UPI Photographer Caught in Perimeter as N.Y. Fugitive Shot

Law enforcement personnel near the Elephant Head trail

 

UPI Photographer Caught in Perimeter as N.Y. Fugitive Shot

 

UPI-photographer-caught-in-perimeter-as-NY-fugitive-shot
Law enforcement personnel stand at the scene along Route 30 near the Elephant Head trail in Malone, N.Y., where escaped prisoner Richard Matt was shot dead Friday. Photo by Matthew Healey/UPI | License Photo

 

MALONE, N.Y., June 26 (UPI) — A photographer for United Press International abruptly found himself near the center of the confrontation between law enforcement officers and escaped killer Richard Matt in upstate New York on Friday — a shooting that resulted in the fugitive’s death.

Matthew Healey, who had been covering the manhunt for UPI this week, was driving south along New York Highway 30 on Friday afternoon when he observed the sudden presence of speeding police vehicles.
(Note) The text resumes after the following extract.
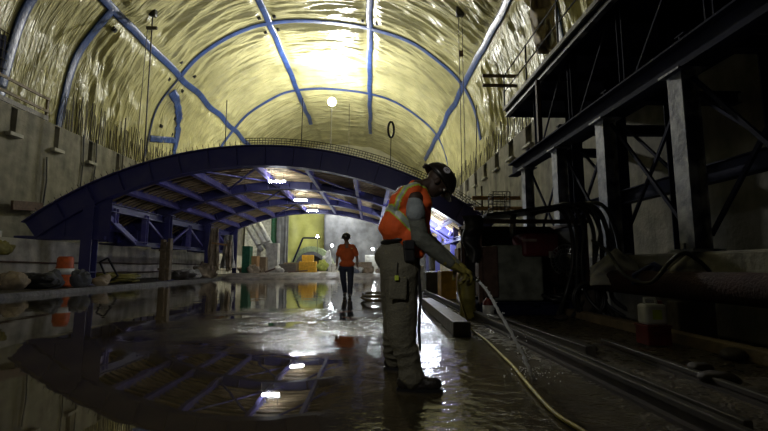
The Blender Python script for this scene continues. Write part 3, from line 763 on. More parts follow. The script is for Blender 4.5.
# small basket and planks above it, at the right wall
bk = thing('wire_basket', 'small wire cage standing above the compressor against the pale right wall', 'basket', at(499, 214, 8.6))
p = at(499, 213, 8.6); q = at(499, 193, 8.6); w = .17
for sx in (-1, 1):
    for sy in (-1, 1): MB().tube([p+V((sx*w, sy*w, 0)), q+V((sx*w, sy*w, 0))], .012, 5).build('post', 'rebar', bk)
b = MB()
for k in range(5):
    z = p.z+(q.z-p.z)*k/4
    b.tube([V((p.x-w, p.y-w, z)), V((p.x+w, p.y-w, z)), V((p.x+w, p.y+w, z)), V((p.x-w, p.y+w, z)), V((p.x-w, p.y-w, z))], .008, 4)
for k in range(1, 4):
    b.tube([V((p.x-w+2*w*k/4, p.y-w, p.z)), V((p.x-w+2*w*k/4+.03, p.y-w, q.z))], .006, 4); b.tube([V((p.x-w+2*w*k/4, p.y+w, p.z)), V((p.x-w+2*w*k/4, p.y+w, q.z))], .006, 4)
b.build('mesh_sides', 'rebar', bk)
for (x0, x1, yy, lab) in ((472, 497, 198, 'upper'), (474, 500, 208.5, 'lower')):
    a, c = at(x0, yy, 14.5), at(x1, yy, 14.5)
    tag(MB().bar(a, V((c.x+.8, 14.5, c.z)), .12, .12).build('timber_rail', 'card', bevel=.005), '%s timber rail just right of the platform end against the right wall' % lab, 'rail')
tp = thing('rail_post', 'dark steel post carrying the two timber rails at the right wall', 'post', (at(482, 200, 14.6).x, 14.6, 0))
x = at(482, 200, 14.6).x; MB().tube([(x, 14.6, 0), (x, 14.6, 3.6)], .03, 8).build('pole', 'rebar', tp); MB().box((x, 14.6, .02), (.3, .3, .04)).build('base_plate', 'rebar', tp)
# ------------------------------------------------------------------ right side ground clutter
M['darkred'] = mat('darkred', (.03, .009, .008), .9, vs=3, bump=.3)
a = MB().tube([(3.75+.02*math.sin(y*2), y, .62) for y in [2+.5*k for k in range(16)]], .17, 14)
tag(a.build('red_pipe', M['darkred'], smooth=True), 'dark red pipe lying along the foot of the concrete plinth on the right', 'pipe')
for y in (2.6, 5, 7.3, 9):
    tag(MB().box((3.75, y, .22), (.45, .2, .44)).build('support_block', 'timber_dark', bevel=.02), 'dark timber block under the dark red pipe', 'block', 'blocks under the red pipe')
def tent(px0, px1, pym, pyb, Y, lab, seed, mt='pale'):
    def f(u, v):
        p = at(px0+(px1-px0)*u, pyb+(pym-pyb)*(v*(1-abs(u-.5)*1.1)), Y+.25*v+.12*noise.noise(V((u*4, v*4, seed)))); return p
    tag(MB().grid(f, 24, 14).build('draped_sheet', mt, smooth=True, solid=.02), lab, 'sheet')
tent(590, 642, 248, 285, 6.4, 'pale sheet draped over the plinth edge behind the compressor hoses', 1)
tent(668, 718, 250, 288, 5.2, 'pale sheet peaked like a tent at the foot of the near gantry column', 2)
tent(632, 676, 262, 284, 5.6, 'crumpled blue tarp between the two pale sheets at the plinth', 3, 'tarp_blue')
P = [at(592, 240, 6.2), at(608, 252, 6.), at(625, 275, 5.6), at(650, 283, 5.3), at(670, 262, 5.1), at(684, 253, 5.0), at(700, 262, 4.95), at(725, 284, 4.9), at(768, 290, 4.8)]
tag(MB().tube(blend(P, 8), .025, 8).build('draped_hose', 'rubber', smooth=True), 'long dark hose draped in waves over the sheets along the plinth', 'hose')
# rails
def rail(P, lab, h=.11):
    o = MB()
    for a, c in zip(P, P[1:]):
        a, c = V(a), V(c)
        o.bar(a+V((0, 0, .012)), c+V((0, 0, .012)), .11, .024); o.bar(a+V((0, 0, h/2)), c+V((0, 0, h/2)), .018, h); o.bar(a+V((0, 0, h-.012)), c+V((0, 0, h-.012)), .055, .028)
    t = thing('track_rail', lab, 'rail', V(P[0])*1.0)
    o.build('rail_web', 'rust_dark', t)
    MB().bar(V(P[0])+V((0, 0, h+.004)), V(P[-1])+V((0, 0, h+.004)), .05, .012).build('rail_head', 'rail', t, bevel=.004)
rail([(1.70, -1, 0), (1.70, 13.5, 0)], 'long steel rail passing just right of the worker, nearest to the yellow hose')
rail([(2.22, -1, 0), (2.53, 4.7, 0)], 'long steel rail on the far right of the wet ground', .06)
tag(MB().bar((1.93, 7.0, .05), (2.08, 4.1, .05), .10, .10).build('steel_bar', 'rail', bevel=.005), 'short steel section lying just right of the long rail', 'bar')
tag(MB().bar((1.84, 8.2, .04), (1.90, 2.2, .04), .05, .08).build('steel_bar', 'rail', bevel=.005), 'thin steel bar lying along the right side of the long rail', 'bar')
tag(MB().bar((3.45, 2.0, .06), (3.45, 10.2, .06), .16, .12).build('timber_beam', 'timber', bevel=.01), 'long timber beam lying between the red box and the plinth', 'beam')
# timber block by the worker
a, c = V((1.02, 9.2, .075)), V((1.30, 5.45, .075))
tag(MB().bar(V((1.22, 9.3, .085)), V((1.13, 5.35, .085)), .22, .17).build('timber_baulk', 'timber_dark', bevel=.012), 'thick wet timber baulk lying on the floor right of the worker', 'timber')
def bag(p, r, mt, lab, seed, cat='bag', name='rubble_bag'):
    b = MB().ell(V(p)+V((0, 0, r[2]*.8)), r, None, 40, 26)
    o = []
    for v in b.v:
        d = v-V(p); k = .92+.45*noise.noise(v*3.1+V((seed, 0, 0)))+.3*(.4-abs(noise.noise(v*7+V((seed, 3, 0))))); w = V(p)+d*k; w.z = max(w.z, p[2]); o.append(w)
    b.v = o; return tag(b.build(name, mt, smooth=True), lab, cat)
# jerrican on red box
t = thing('red_box', 'red plastic crate under the white jerrican', 'crate', (3.1, 4.72, 0))
b = MB().box((3.1, 4.72, .10), (.26, .22, .19)); b.box((3.1, 4.72, .205), (.28, .24, .025)); b.build('crate_body', 'red', t, bevel=.01)
MB().bar((3.02, 4.60, .15), (3.18, 4.60, .15), .02, .02).build('handle', 'red', t)
t = thing('jerrican', 'white plastic jerrican with a yellow label on the red crate', 'jerrican', (3.1, 4.72, .218))
MB().box((3.1, 4.72, .328), (.24, .17, .22)).build('can_body', 'white', t, bevel=.03)
MB().tube([(3.02, 4.72, .428), (3.02, 4.72, .498), (3.14, 4.72, .498), (3.16, 4.72, .428)], .014, 8).build('handle', 'white', t, smooth=True)
MB().lathe((3.19, 4.72, .428), [(.03, 0), (.03, .04), (.02, .045)], 12).build('cap', 'red', t)
MB().box((3.1, 4.632, .328), (.10, .004, .10)).build('paper_label', 'lime', t)
p = atz(604, 380)
tag(MB().lathe(p, [(.035, 0), (.045, .075), (.047, .078)], 16).build('paper_cup', 'white', smooth=True), 'small white paper cup standing on the mud between the rails', 'cup')
for k, (px, py, r_) in enumerate(((720, 385, .10), (700, 372, .07), (590, 352, .06), (735, 360, .09), (560, 320, .09))):
    q = atz(px, py); bag((q.x, q.y, 0), (r_*1.3, r_, r_*.6), 'rust_dark', 'clod of mud lying on the wet ground near the rails', 60+k, 'mud clod', 'mud_clod')
for o in C.objects:
    if o.get('category') == 'mud clod': o['group'] = 'mud clods by the rails'
# canister by rails
p = atz(485, 318); t = thing('canister', 'small red canister with a white label standing right of the long rail', 'canister', p+V((.06, 0, 0)))
p = p+V((.06, 0, 0))
MB().lathe(p, [(.085, 0), (.09, .02), (.09, .26), (.05, .31), (.03, .33)], 20).build('can_body', 'red', t, smooth=True)
MB().lathe(p, [(.0915, .05), (.0915, .21)], 20).build('paper_label', 'white', t, smooth=True)
MB().lathe(p, [(.025, .33), (.025, .37)], 10).build('cap', 'black', t)
# olive barrel behind the hands
p = V((1.61, 7.15, 0))
t = thing('plastic_drum', 'olive yellow plastic drum standing behind the gloved hands', 'drum', p)
MB().lathe(p, [(.115, 0), (.13, .03), (.125, .3), (.135, .32), (.125, .34), (.13, .62), (.11, .69), (.04, .70)], 24).build('drum_body', 'olive', t, smooth=True)
MB().lathe(p+V((.05, 0, .69)), [(.03, 0), (.03, .04)], 12).build('cap', 'black', t)
# crates and yellow box beyond
def crate(px0, px1, pyt, Y, zb, mt, lab, cat='box', dep=.6, name='wooden_crate'):
    a, c = at(px0, pyt, Y), at(px1, pyt, Y); w = c.x-a.x; h = a.z-zb
    t = thing(name, lab, cat, ((a.x+c.x)/2, Y, zb))
    cx = (a.x+c.x)/2
    MB().box((cx, Y+dep/2, zb+h/2), (w, dep, h)).build('box_body', mt, t, bevel=.015)
    b = MB()
    for x in (a.x+.03*w, c.x-.03*w): b.box((x, Y-.01, zb+h/2), (.06*w, .03, h*.98))
    for z in (zb+.06*h, zb+h*.94): b.box((cx, Y-.012, z), (w*.98, .03, .08*h))
    b.build('edge_batten', mt, t)
    return t
crate(458, 471, 248, 14.2, .0, 'card', 'tall brown cardboard carton behind the gloved hands', name='cardboard_carton')
crate(441, 456, 271, 11.2, .0, 'yellow', 'low yellow-orange box behind the forearm', name='tool_box')
crate(414, 424, 266, 15, .0, 'white', 'small white box behind the elbow of the vested worker', name='tool_box', dep=.3)
crate(426, 440, 272, 13.5, 0, 'timber_dark', 'dark low crate between the white box and the yellow-orange box')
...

He ultimately learned that Matt had been tracked to the area.

Before long, New York State Police shut down Highway 30 near the town of Malone — located about 10 miles south of the U.S.-Canada border. The road was blocked off behind and in front of Healey’s vehicle, leaving him right in the middle of the escalating manhunt.

“I noticed five unmarked vehicles with their lights on and moving really fast, and that’s something I haven’t seen up here yet,” Healey said, adding that the police vehicles subsequently turned off the highway onto a trail head near Lake Titus. “Maybe 10 minutes later, a couple vans pulled up and they were what looked like SWAT units … they had assault rifles and dogs, and they were in full tactical gear.”

Authorities said an attempted carjacking in the area a short time earlier prompted police to rush to the highway near Malone.

“Above us, the helicopters started searching right above our heads, so I knew something was really happening,” Healey said. “There were no other civilian vehicles, so I knew they must have closed the road.”

Healey said the energy level among officers became increasingly higher as they closed in on the escaped murderer. Although he did not hear any gunfire, Healey said at one point word of “shots fired” crackled over a police radio.

“I think they said, ‘one down,'” Healey recalled. “And then, there was no reaction from the police. They got real quiet and just listened.”

As more police units arrived at the scene, Healey said they immediately secured the area — setting up roadblocks that shut down about a five-mile stretch of Highway 30. A large number of police vehicles and officers were at the scene within minutes of the shootout, and took up defensive positions on the fringe of the woods.

“I guess I was in the middle of the perimeter,” he said. “The [police] all started taking cover behind their vehicles with their weapons drawn, sort of trained on the edge of the forest across the road.”

The photographer said he did not catch a glimpse of Matt either before or after the shooting, though a police officer remarked that the escaped prisoner was discovered in a camper in the woods when he was approached by police.

“The [escapee] they shot was in a trailer or something,” Healey said. “They spotted him in a trailer and he approached somebody … and they just unloaded.”

Healey, who was the only member of the media inside the police perimeter — and virtually the only civilian there aside from a few neighbors — said he was asked to leave the area before Matt’s body was removed from the woods. But not before he was able to capture the intensity of the scene through his camera lens — which amounted to one half of the conclusion of a jailbreak that has made national headlines for three weeks.

“The helicopter and the police vehicles whipping by. The police taking cover behind their vehicle doors with their weapons drawn. The SWAT team entering the trail head with the dogs,” Healey said, describing the images he captured.

“It was obvious that the police were very serious about what they were doing, and not taking any chances.”

Healey, who lives in Boston, had followed police across New York state for multiple days this week photographing the manhunt for UPI — but said Friday there was “a different sort of feeling in the air.”

“When I heard the ‘shots fired’ over the radio, a forest ranger turned around and looked at me and … raised an eyebrow, you know, like ‘whoa,'” he said.

“You knew something was finally happening.”